Survival mode generally does not bring out the best in people. When nearly all of the luxuries of life have been stripped away and all you have left is the choice to survive, those choices are brutal. I’m not a psychologist, so I don’t know the intricacies of survival mode from a professional point-of-view, but I grew up poor enough to know that my parents had to choose between paying the light bill and the water bill, and hoped that the one that didn’t get paid didn’t get “cut off.” My own experience in the grinding poverty of the rural South taught me something about survival mode — lessons I never wanted, but lessons I could not escape.
Our American society has nearly made survival a fetish. There is an interesting connection between all the survivalist television shows and all the apocalyptic and post-apocalyptic entertainment. From The Walking Dead to Naked and Afraid, there is an implicit message: things as we know it are coming to an end — or we are already in the post-apocalypse — we need to know how to survive. I’ll confess that I’m a big fan of The Walking Dead because of the issues that it raises about society, law and humanity. What happens when all the rules do not exist anymore? When left to our own devices and without any external restraints, how will we construct society? If there were no laws governing how we treat each other, what does it mean to be a human being and how do we relate to each other?

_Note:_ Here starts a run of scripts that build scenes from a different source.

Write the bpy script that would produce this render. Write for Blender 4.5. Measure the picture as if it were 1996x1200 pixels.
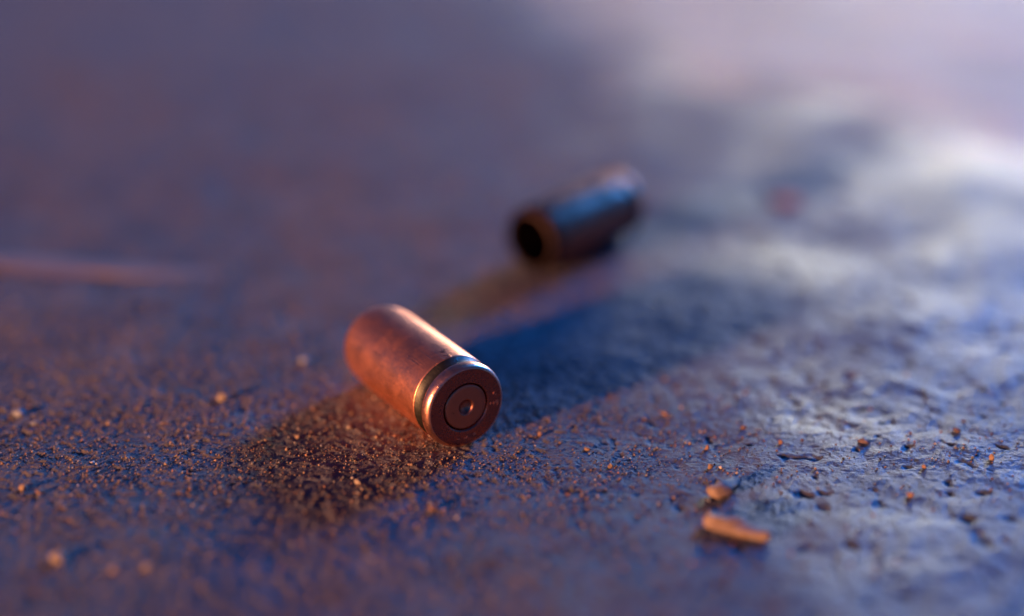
import bpy, bmesh, math, random
import numpy as np
from mathutils import Vector, Matrix

for _o in list(bpy.data.objects):
    bpy.data.objects.remove(_o)
SC = bpy.context.scene
COL = SC.collection
MM = 0.001                                   # the scene is built at real size, dimensions below in mm

# ------------------------------------------------------------------ camera
CAM_H, PITCH, FPX = 79.86, 0.4126, 3000.0      # height (mm), downward pitch, focal length in px of a 1996 px frame
cd = bpy.data.cameras.new('camera')
cam = bpy.data.objects.new('camera', cd)
COL.objects.link(cam)
cam.location = (0, 0, CAM_H * MM)
cam.rotation_euler = (math.pi / 2 - PITCH, 0, 0)
cd.sensor_width = 36.0
cd.lens = FPX / 1996 * 36
cd.clip_start, cd.clip_end = 0.005, 200.0
cd.dof.use_dof = True
cd.dof.focus_distance = 0.1625
cd.dof.aperture_fstop = cd.lens / 10.8         # a 10.8 mm entrance pupil
SC.camera = cam

# ------------------------------------------------------------------ sky, sun, lamp, exposure
SUN_AZ, SUN_EL = math.radians(230), math.radians(9)   # azimuth clockwise from +Y (view direction)
SC.world = bpy.data.worlds.new('World')
SC.world.use_nodes = True
wn = SC.world.node_tree
bg = wn.nodes['Background']
sky = wn.nodes.new('ShaderNodeTexSky')
sky.sky_type = 'NISHITA'
sky.sun_disc = False
sky.sun_elevation = SUN_EL
sky.sun_rotation = SUN_AZ
sky.ozone_density = 4.0
sky.air_density = 1.0
sky.dust_density = 0.4
tint = wn.nodes.new('ShaderNodeMix')
tint.data_type = 'RGBA'
tint.blend_type = 'MULTIPLY'
tint.inputs[0].default_value = 1.0
tint.inputs[7].default_value = (0.20, 0.42, 1.0, 1)    # the tungsten white balance of the shot
wn.links.new(sky.outputs[0], tint.inputs[6])
wn.links.new(tint.outputs[2], bg.inputs[0])
bg.inputs[1].default_value = 0.055


def sun_dir(az, el):
    return Vector((math.sin(az) * math.cos(el), math.cos(az) * math.cos(el), math.sin(el)))


sl = bpy.data.lights.new('sun', 'SUN')
sl.energy = 5.0
sl.angle = math.radians(3.0)
sl.color = (1.0, 0.46, 0.22)
sun = bpy.data.objects.new('sun', sl)
COL.objects.link(sun)
sun.rotation_euler = sun_dir(SUN_AZ, SUN_EL).to_track_quat('Z', 'Y').to_euler()

# the two soft lamps of the shot: a large blue one behind on the right, a pale one lower beside it
AIM = Vector((0, 0.165, 0))


def soft_lamp(name, az, el, dist, w, h, watts, col, at=AIM):
    d = bpy.data.lights.new(name, 'AREA')
    d.shape = 'RECTANGLE'
    d.size, d.size_y, d.energy, d.color = w, h, watts, col
    o = bpy.data.objects.new(name, d)
    COL.objects.link(o)
    v = sun_dir(math.radians(az), math.radians(el))
    o.location = at + v * dist
    o.rotation_euler = v.to_track_quat('Z', 'Y').to_euler()


soft_lamp('blue_lamp', 38, 21.5, 1.7, .30, .27, 28.0, (.03, .25, 1.0))
soft_lamp('pale_lamp', 17, 8.5, 1.4, .34, .20, 6.4, (1.0, .93, .74))

SC.view_settings.view_transform = 'Standard'
SC.view_settings.look = 'None'
SC.view_settings.gamma = 1.0
SC.view_settings.exposure = 0.82
SC.cycles.max_bounces = 8
SC.cycles.use_denoising = True

# ------------------------------------------------------------------ helpers
rng = np.random.default_rng(7)
random.seed(7)
CP, SP = math.cos(PITCH), math.sin(PITCH)


def on_ground(px, py):
    """point of the ground (mm) seen at a pixel of the 1996 x 1200 photograph, and px per mm there"""
    b = (py - 600) / FPX
    z = CAM_H / (CP * b + SP)
    return (px - 998) / FPX * z, z * (CP - SP * b), FPX / z


_G = rng.random((256, 256)) * 2 * math.pi
_GX, _GY = np.cos(_G), np.sin(_G)


def perlin(x, y, s=0):
    x = x + 31.7 * s
    y = y - 17.3 * s
    xi, yi = np.floor(x).astype(int), np.floor(y).astype(int)
    fx, fy = x - xi, y - yi
    u, v = fx * fx * fx * (fx * (fx * 6 - 15) + 10), fy * fy * fy * (fy * (fy * 6 - 15) + 10)

    def g(ix, iy, dx, dy):
        a, b = ix & 255, iy & 255
        return _GX[a, b] * dx + _GY[a, b] * dy
    n0 = g(xi, yi, fx, fy) * (1 - u) + g(xi + 1, yi, fx - 1, fy) * u
    n1 = g(xi, yi + 1, fx, fy - 1) * (1 - u) + g(xi + 1, yi + 1, fx - 1, fy - 1) * u
    return (n0 * (1 - v) + n1 * v) * 1.5


def smooth(a, b, x):
    t = np.clip((x - a) / (b - a), 0, 1)
    return t * t * (3 - 2 * t)


def tag(o, label=None, cat=None, group=None, kind=None):
    if label: o['label'] = label
    if cat: o['category'] = cat
    if group: o['group'] = group
    if kind: o['kind'] = kind
    return o


def mesh_from(name, V, F, mat, smooth_angle=None):
    me = bpy.data.meshes.new(name)
    me.from_pydata([tuple(v) for v in V], [], [tuple(f) for f in F])
    me.update()
    if smooth_angle is not None:
        me.polygons.foreach_set('use_smooth', [True] * len(me.polygons))
        me.set_sharp_from_angle(angle=math.radians(smooth_angle))
    me.materials.append(mat)
    return me


def link(name, me, parent=None):
    o = bpy.data.objects.new(name, me)
    COL.objects.link(o)
    if parent: o.parent = parent
    return o


class Nodes:
    """tiny helper for node materials"""
    def __init__(self, name):
        self.m = bpy.data.materials.new(name)
        self.m.use_nodes = True
        self.t = self.m.node_tree
        self.b = self.t.nodes['Principled BSDF']

    def n(self, kind, **kw):
        x = self.t.nodes.new('ShaderNode' + kind)
        for k, v in kw.items():
            if isinstance(k, str) and hasattr(x, k): setattr(x, k, v)
            else: x.inputs[k.replace('_', ' ')].default_value = v
        return x

    def l(self, a, b):
        self.t.links.new(a, b)

    def noise(self, scale, detail=4, rough=.6, vec=None, dist=0.0):
        x = self.n('TexNoise')
        x.inputs['Scale'].default_value = scale
        x.inputs['Detail'].default_value = detail
        x.inputs['Roughness'].default_value = rough
        x.inputs['Distortion'].default_value = dist
        if vec is not None: self.l(vec, x.inputs['Vector'])
        return x.outputs['Fac']

    def ramp(self, fac, stops):
        r = self.n('ValToRGB')
        e = r.color_ramp.elements
        while len(e) < len(stops): e.new(0.5)
        for el, (p, c) in zip(e, stops):
            el.position = p
            el.color = c if len(c) == 4 else (*c, 1)
        self.l(fac, r.inputs[0])
        return r.outputs[0]

    def rng(self, v, a, b, c, d):
        r = self.n('MapRange')
        for i, x in zip((1, 2, 3, 4), (a, b, c, d)): r.inputs[i].default_value = x
        self.l(v, r.inputs[0])
        return r.outputs[0]

    def mix(self, f, a, b, mode='MIX'):
        m = self.n('Mix', data_type='RGBA', blend_type=mode)
        for s, i in ((f, 0), (a, 6), (b, 7)):
            if hasattr(s, 'links'): self.l(s, m.inputs[i])
            else: m.inputs[i].default_value = s if i == 0 else (*s, 1)
        return m.outputs[2]

    def math(self, op, a, b):
        m = self.n('Math', operation=op)
        for s, i in ((a, 0), (b, 1)):
            if hasattr(s, 'links'): self.l(s, m.inputs[i])
            else: m.inputs[i].default_value = s
        return m.outputs[0]

    def bump(self, h, dist, strength=1.0, prev=None):
        b = self.n('Bump')
        b.inputs['Strength'].default_value = strength
        b.inputs['Distance'].default_value = dist
        self.l(h, b.inputs['Height'])
        if prev is not None: self.l(prev, b.inputs['Normal'])
        return b.outputs[0]


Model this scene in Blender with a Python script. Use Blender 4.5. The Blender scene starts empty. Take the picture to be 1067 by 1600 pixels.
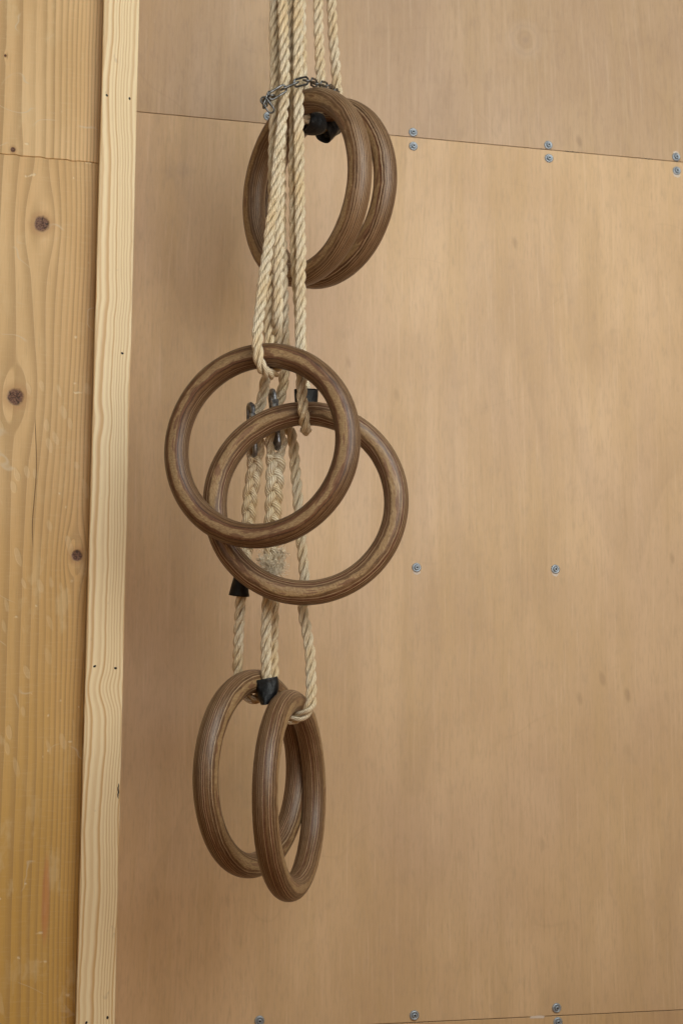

All these questions go back to something very basic: how do we survive? Is life a “kill or be killed” existence? Does might make right? The characters on The Walking Dead highlight these questions. What would you do to survive? In survivalist shows, survivalist experts show the audience how to find water, how to construct shelters, and how to hunt other animals. In both scenarios, the options are intense. Survival is about life and death, and the line between these two ontological realities gets down to shelter, water and food.
While most Americans only have to deal with these questions as a matter of entertainment, many others deal with these questions as a matter of reality. I heard so many clichés regarding wealth, poverty, and survival growing up. “You can’t get blood out of a turnip!” This means if we don’t have the money to pay the bills, then we can’t pay the bills — just that simple. “Money don’t grow on trees!” This was always a family favorite that was usually said when somebody wanted something and there wasn’t enough money for it. “They can’t take hard work away from you!” This instilled a work ethic that made my grandmother capable of picking over 300 pounds of cotton a day when she was a young girl — and a work ethic that she demanded of her kids and grandkids.
But the fact remained for my family — no matter how hard my mother and father worked, we could never make enough money to get close to anything considered comfortable. My parents and grandparents were the hardest working people I’ve ever known. My grandparents were poor depression-era sharecroppers. My parents were construction workers and factory laborers. They always worked, and showed us how to work as small children. From helping my grandmother in the huge garden that would feed the family throughout the year, to mowing lawns and working the fields when I got a little older, to my first real hourly wage when I was 14, I was made to work — this was how we survived.
And it was survival! Even as a teenager, when I was going to school, playing sports, and working full time in a grocery store (and building houses in the summer), our family — now with four incomes with my sister’s job — could not pay all the bills at the end of each month. The terrible truth is that we were better off than many people in our town — the vast majority of us were poor. We were surviving by working hard and making terrible decisions about basic things: shelter (we moved all the time), water (the water quality in our town was always among the worst in the country), and food (either grown in the garden or the cheapest store brand available). If we splurged, it was at McDonalds, and even then, we knew we were eating new shoes. Survival is hard and it makes people hard.
This is why I don’t think we should blame the poor for being poor. If you do everything in a system that the system tells you to do, and you still cannot live well, then the system is broken, or the system does not account for you — you are the refuse of the system. Either way, the system is what’s wrong. With this background, it is hard for me to stomach people who say that the poor just need to get a job. Most of the economically poor people in this country have jobs and work very hard. The myth of the “poor as lazy” is an ideology created by those who create the system and benefit from the system the most. This is the way they account for systemic failure — the failure is put squarely on the shoulders of the poor.
What is fascinating is how the general public reacts when the system is changed to benefit the poor — things like the Affordable Care Act. This is just an example and not an endorsement of the ACA. The Affordable Care Act was created to help uninsured people receive health care. For those who systemically favor the wealthy in our society over the poor, this felt like a damaging defeat. This feeling of losing control (and dare I say privilege), while not fully based in reality, is one of the main drivers for the hate and fear permeating our society in general and our politics in particular.
The economic poor have always survived and it is difficult for them — it does not bring out the best in people. When the leaders of the system feel threatened and retreat into self-imposed survival mode, it does not bring out the best in them either. I think this is just one of the causes of the hate and fear running throughout our socio-economic and political system. As a Christian, this makes Matthew 25 ring in my ears.